◆ EXERCISE:
Print all of the data exactly.
-- BEGIN SUPPLIED RECORDS --
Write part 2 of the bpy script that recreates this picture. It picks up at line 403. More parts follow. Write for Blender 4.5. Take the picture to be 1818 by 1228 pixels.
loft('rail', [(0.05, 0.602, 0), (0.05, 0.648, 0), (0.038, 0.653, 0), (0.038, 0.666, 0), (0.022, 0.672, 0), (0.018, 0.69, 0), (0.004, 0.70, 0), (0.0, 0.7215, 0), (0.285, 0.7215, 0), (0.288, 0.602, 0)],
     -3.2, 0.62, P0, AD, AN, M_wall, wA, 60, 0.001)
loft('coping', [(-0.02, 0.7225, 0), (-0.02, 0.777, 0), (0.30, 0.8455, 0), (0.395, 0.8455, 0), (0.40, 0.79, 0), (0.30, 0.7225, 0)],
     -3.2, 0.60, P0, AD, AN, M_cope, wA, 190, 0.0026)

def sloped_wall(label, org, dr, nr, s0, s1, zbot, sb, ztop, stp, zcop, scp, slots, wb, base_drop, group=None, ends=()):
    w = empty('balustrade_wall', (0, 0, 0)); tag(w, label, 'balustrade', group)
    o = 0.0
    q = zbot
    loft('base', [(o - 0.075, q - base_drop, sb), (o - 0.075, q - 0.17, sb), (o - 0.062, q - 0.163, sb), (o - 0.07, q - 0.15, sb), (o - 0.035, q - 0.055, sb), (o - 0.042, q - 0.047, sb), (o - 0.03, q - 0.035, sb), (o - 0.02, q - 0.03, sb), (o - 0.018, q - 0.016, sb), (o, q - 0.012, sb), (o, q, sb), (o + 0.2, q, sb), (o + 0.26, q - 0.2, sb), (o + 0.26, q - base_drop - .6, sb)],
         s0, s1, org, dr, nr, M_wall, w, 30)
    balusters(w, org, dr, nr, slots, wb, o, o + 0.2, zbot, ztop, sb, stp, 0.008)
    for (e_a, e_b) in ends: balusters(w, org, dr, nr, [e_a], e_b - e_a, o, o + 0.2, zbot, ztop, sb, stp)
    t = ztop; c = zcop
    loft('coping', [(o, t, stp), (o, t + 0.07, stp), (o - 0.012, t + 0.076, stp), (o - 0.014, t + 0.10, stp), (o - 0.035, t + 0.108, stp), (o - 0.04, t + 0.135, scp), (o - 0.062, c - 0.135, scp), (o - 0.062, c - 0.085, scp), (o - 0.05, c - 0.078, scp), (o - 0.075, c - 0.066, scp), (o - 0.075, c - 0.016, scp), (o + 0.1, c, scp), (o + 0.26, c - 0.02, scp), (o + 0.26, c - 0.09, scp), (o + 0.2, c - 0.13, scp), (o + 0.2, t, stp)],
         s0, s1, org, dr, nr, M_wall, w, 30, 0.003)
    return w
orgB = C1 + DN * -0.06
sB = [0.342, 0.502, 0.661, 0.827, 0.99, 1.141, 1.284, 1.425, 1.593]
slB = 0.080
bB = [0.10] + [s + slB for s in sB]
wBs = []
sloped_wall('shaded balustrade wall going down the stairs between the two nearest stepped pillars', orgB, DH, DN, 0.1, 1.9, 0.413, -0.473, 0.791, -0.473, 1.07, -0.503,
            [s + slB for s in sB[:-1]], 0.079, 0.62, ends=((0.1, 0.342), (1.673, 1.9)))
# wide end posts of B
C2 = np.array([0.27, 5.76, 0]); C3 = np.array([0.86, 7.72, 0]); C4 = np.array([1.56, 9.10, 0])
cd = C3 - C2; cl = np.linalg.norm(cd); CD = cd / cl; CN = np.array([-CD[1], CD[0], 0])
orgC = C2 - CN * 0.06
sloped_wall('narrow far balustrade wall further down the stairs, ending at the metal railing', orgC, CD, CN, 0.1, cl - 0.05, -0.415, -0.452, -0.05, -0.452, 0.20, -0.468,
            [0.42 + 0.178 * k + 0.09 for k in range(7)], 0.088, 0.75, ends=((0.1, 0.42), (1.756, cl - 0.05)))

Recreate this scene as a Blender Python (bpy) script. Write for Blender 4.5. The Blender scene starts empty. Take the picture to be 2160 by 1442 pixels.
-- END SUPPLIED RECORDS --
◆ OUTPUT OF THE TASK:
Write part 2 of the bpy script that recreates this picture. It picks up at line 403. More parts follow. Write for Blender 4.5. Take the picture to be 1818 by 1228 pixels.
loft('rail', [(0.05, 0.602, 0), (0.05, 0.648, 0), (0.038, 0.653, 0), (0.038, 0.666, 0), (0.022, 0.672, 0), (0.018, 0.69, 0), (0.004, 0.70, 0), (0.0, 0.7215, 0), (0.285, 0.7215, 0), (0.288, 0.602, 0)],
     -3.2, 0.62, P0, AD, AN, M_wall, wA, 60, 0.001)
loft('coping', [(-0.02, 0.7225, 0), (-0.02, 0.777, 0), (0.30, 0.8455, 0), (0.395, 0.8455, 0), (0.40, 0.79, 0), (0.30, 0.7225, 0)],
     -3.2, 0.60, P0, AD, AN, M_cope, wA, 190, 0.0026)

def sloped_wall(label, org, dr, nr, s0, s1, zbot, sb, ztop, stp, zcop, scp, slots, wb, base_drop, group=None, ends=()):
    w = empty('balustrade_wall', (0, 0, 0)); tag(w, label, 'balustrade', group)
    o = 0.0
    q = zbot
    loft('base', [(o - 0.075, q - base_drop, sb), (o - 0.075, q - 0.17, sb), (o - 0.062, q - 0.163, sb), (o - 0.07, q - 0.15, sb), (o - 0.035, q - 0.055, sb), (o - 0.042, q - 0.047, sb), (o - 0.03, q - 0.035, sb), (o - 0.02, q - 0.03, sb), (o - 0.018, q - 0.016, sb), (o, q - 0.012, sb), (o, q, sb), (o + 0.2, q, sb), (o + 0.26, q - 0.2, sb), (o + 0.26, q - base_drop - .6, sb)],
         s0, s1, org, dr, nr, M_wall, w, 30)
    balusters(w, org, dr, nr, slots, wb, o, o + 0.2, zbot, ztop, sb, stp, 0.008)
    for (e_a, e_b) in ends: balusters(w, org, dr, nr, [e_a], e_b - e_a, o, o + 0.2, zbot, ztop, sb, stp)
    t = ztop; c = zcop
    loft('coping', [(o, t, stp), (o, t + 0.07, stp), (o - 0.012, t + 0.076, stp), (o - 0.014, t + 0.10, stp), (o - 0.035, t + 0.108, stp), (o - 0.04, t + 0.135, scp), (o - 0.062, c - 0.135, scp), (o - 0.062, c - 0.085, scp), (o - 0.05, c - 0.078, scp), (o - 0.075, c - 0.066, scp), (o - 0.075, c - 0.016, scp), (o + 0.1, c, scp), (o + 0.26, c - 0.02, scp), (o + 0.26, c - 0.09, scp), (o + 0.2, c - 0.13, scp), (o + 0.2, t, stp)],
         s0, s1, org, dr, nr, M_wall, w, 30, 0.003)
    return w
orgB = C1 + DN * -0.06
sB = [0.342, 0.502, 0.661, 0.827, 0.99, 1.141, 1.284, 1.425, 1.593]
slB = 0.080
bB = [0.10] + [s + slB for s in sB]
wBs = []
sloped_wall('shaded balustrade wall going down the stairs between the two nearest stepped pillars', orgB, DH, DN, 0.1, 1.9, 0.413, -0.473, 0.791, -0.473, 1.07, -0.503,
            [s + slB for s in sB[:-1]], 0.079, 0.62, ends=((0.1, 0.342), (1.673, 1.9)))
# wide end posts of B
C2 = np.array([0.27, 5.76, 0]); C3 = np.array([0.86, 7.72, 0]); C4 = np.array([1.56, 9.10, 0])
cd = C3 - C2; cl = np.linalg.norm(cd); CD = cd / cl; CN = np.array([-CD[1], CD[0], 0])
orgC = C2 - CN * 0.06
sloped_wall('narrow far balustrade wall further down the stairs, ending at the metal railing', orgC, CD, CN, 0.1, cl - 0.05, -0.415, -0.452, -0.05, -0.452, 0.20, -0.468,
            [0.42 + 0.178 * k + 0.09 for k in range(7)], 0.088, 0.75, ends=((0.1, 0.42), (1.756, cl - 0.05)))

Recreate this scene as a Blender Python (bpy) script. Write for Blender 4.5. The Blender scene starts empty. Take the picture to be 2160 by 1442 pixels.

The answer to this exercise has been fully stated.